Casemate ironclad

For the high-freeboard ironclad type developed in the 1870s, see Central battery ship.
Casemate Ironclad USS Cairo on a contemporary photograph.

The casemate ironclad is a type of iron or iron-armored gunboat briefly used in the American Civil War. Compared to the turreted ironclad warships that became standard, the casemate ironclad does not have its cannons in an armored gun deck, but instead has a casemate structure (often sloped) on the main deck housing the guns. As the guns are carried on the top of the ship yet still fire through fixed gunports, the casemate ironclad is seen as an intermediate stage between the traditional broadside frigate and the modern warships.

CSS Palmetto State, the archetypical casemate ironclad. Note the sloped deck and the low waterline.
Detail of the remains of USS Cairo as a museum ship today. The sloped casemate deck is clearly visible.

In its general appearance, a casemate ironclad consisted of a low-cut hull with little freeboard, upon which an armored casemate structure was built. This casemate housed anywhere from 2 to 15 cannons, most of them in broadside positions as in classical warships. The casemate was heavily armored (later Confederate ironclads had three layers of 2" steel) over heavy wood backing.[1] and was sloped to deflect direct hits (a 35-degree angle quickly becoming standard). Armor was also applied to the part of the hull above the waterline. The casemate was often box shaped, with octagon shapes appearing in the later stages of the war. From the top of the casemate protruded an armored lookout structure that served as a pilothouse, and one or two smokestacks.[2]

The casemate ironclad being steam driven, either by screws or by paddle-wheels, it did not need sails or masts, although sometimes, when not in combat, temporary pulley-masts, flagpoles, davits, and awnings were added. Inside the casemate, the guns were housed in one continuous deck. Unlike with turret ironclads, the guns had to fire through fixed gunports and therefore aiming was done by moving the gun relative to the gunport.

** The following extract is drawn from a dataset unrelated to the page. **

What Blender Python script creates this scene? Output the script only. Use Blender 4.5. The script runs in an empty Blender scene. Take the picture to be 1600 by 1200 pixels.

This was labor-intensive and often up to 20 men were needed to load, aim, fire, and clean a gun, and even with this manpower the firing rate was no better than one shot per five minutes.

Although the Union successfully used a substantial fleet of casemate ironclad riverboats in their Mississippi and Red River Campaigns, the casemate ironclad is mostly associated with the Confederacy.[3] This is partly due to the Battle of Hampton Roads, in which the Union turreted ironclad USS Monitor and the Confederate casemate ironclad CSS Virginia (sometimes called the Merrimack) dueled, giving rise to the popular notion that "The North had Monitors (predominantly deployed for coastal operations, whereas the unseaworthy Union casemate ironclads were restricted to inland river operations hence their "brown-water navy" nickname) while the South had (casemate) ironclads". In effect, the Confederacy concentrated its efforts on casemate ironclads as a means to harass the Union blockade of their ports, but this was a choice dictated by available technology and materials rather than by confidence in the possibilities of this type.

In their specific outer appearances, i.e. being essentially in armored citadels encased floating gun batteries, albeit powered, the low-freeboard Union and Confederate casemate ironclads were uniquely American, but the concept of a fixed armored citadel mounted on a warship, housing the main armament, was further explored by European navies in the last quarter of the 19th century, by the French and British navies in particular, in no small part due to the inspiration gained from the Battle of Hampton Roads. This resulted in larger, oceangoing (unlike the American originals, excepting the Confederacy's CSS Stonewall, the only Confederate high-freeboard barbette/casemate ironclad, and the Union's, rather unusual low-freeboard, but oceangoing, casemate ironclad USS Dunderberg) high-freeboard ironclad frigates or battleships, the British have coined "centre battery ships" and the French "casemate" or "barbette (if the citadel was circularly shaped) ships". British examples were among others HMS Bellerophon (the first such one completed by the British in 1865) and HMS Hercules (1868). French examples included Brasil (casemate, and as the name already implied, completed for the Brazilian Navy in 1865, and when stripped of its masts, sharing a striking side profile similarity with its Confederate progenitors) and Redoutable (barbette, and the first warship in history to be constructed in steel in 1878, instead of iron). Still, all admiralties concluded that it was an evolutionary dead end and that the revolving gun turret was the way to go the validity of the conclusion amply hammered home when the revolutionary HMS Dreadnought (1906) entered service, rendering everything that went before obsolete overnight , which resulted that by 1910 no navy had any casemate warship left in service.[4][5]